Question : INDUSTRIAL OUTPUT



(a) whether the industrial output has fallen during the last twenty months;

(b) if so, the reasons therefor, sector-wise;

(c) the likely impact of such declining industrial output on economic growth and inflation;

(d) whether the industrial growth rate has not been consistent in the recent past;

(e) if so, the details thereof during the last three years, month-wise and the reasons therefor; and

(f) the corrective steps to be taken by the Government to boost the industrial growth?

Answer given by the minister


MINISTER OF THE STATE IN THE MINISTRY OF COMMERCE & INDUSTRY (SHRI ANAND SHARMA)

(a) to (f) : A statement is laid on the Table of the House.

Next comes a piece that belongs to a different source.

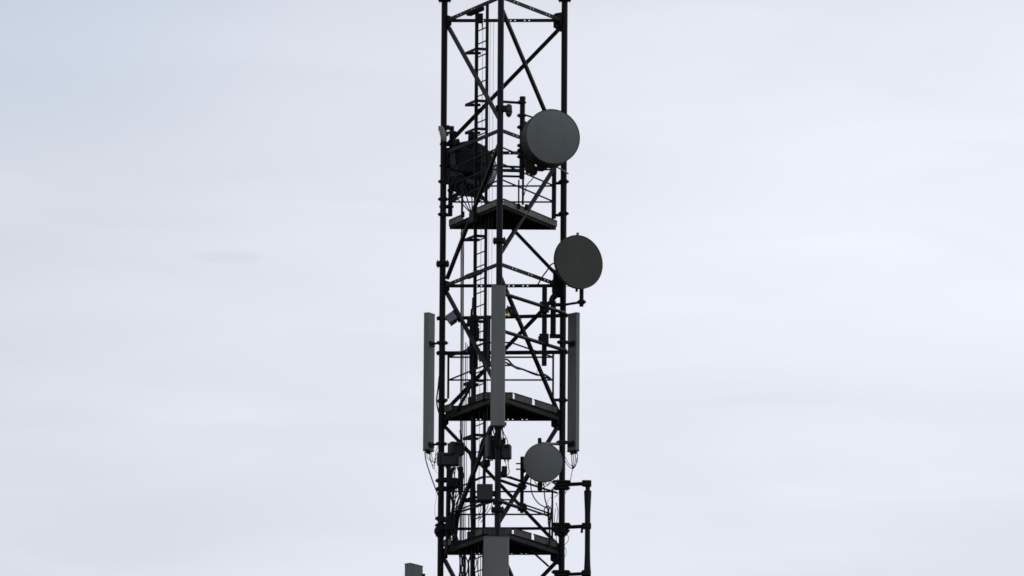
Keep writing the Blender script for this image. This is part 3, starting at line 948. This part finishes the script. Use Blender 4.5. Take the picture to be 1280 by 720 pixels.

Statement referred to in reply to parts (a) to (f) of the Lok Sabha Starred question No.143 for answer on 7th March, 2011 regarding “industrial output”.

(a), (b), (d) and (e): The industrial growth, measured in terms of the Index of Industrial Production (IIP) continued to fluctuate in last three years. Overall growth decelerated to 3.2 percent in 2008-09 because of global economic meltdown. Timely intervention by government by way of appropriate monetary and fiscal policies resulted in a sharp recovery and overall industrial growth improved to 10.5 percent in 2009-10. In the current year so far, overall growth at 8.6 percent in April-December 2010 is aligned to the growth achieved in corresponding period of 2009.

Overall industrial growth remained moderate in September, November and December in the current year. Moderation in the IIP growth in September and December was on account of a negative growth in capital goods. Near stagnation of the production of consumer non durable goods also affected the overall industrial performance. Month wise sectoral growth of IIP is at Annexure.

(c): Industrial sector (covering mining, manufacturing and electricity) has a share of 20 percent in GDP. A moderation in industrial growth therefore affects GDP growth proportionate to its share in GDP. Though a slower industrial growth results in lower availability of industrial products, there is no direct correlation between a slower growth and inflation.

(f): The major focus areas for improving the industrial climate during the 11th Plan and in the Union Budgets have been the promotion and facilitation of industrial investment including the foreign direct investment; improvement in business environment; development of industrial and other infrastructure through public private initiatives; incentivizing research and development; and development of industry relevant skills.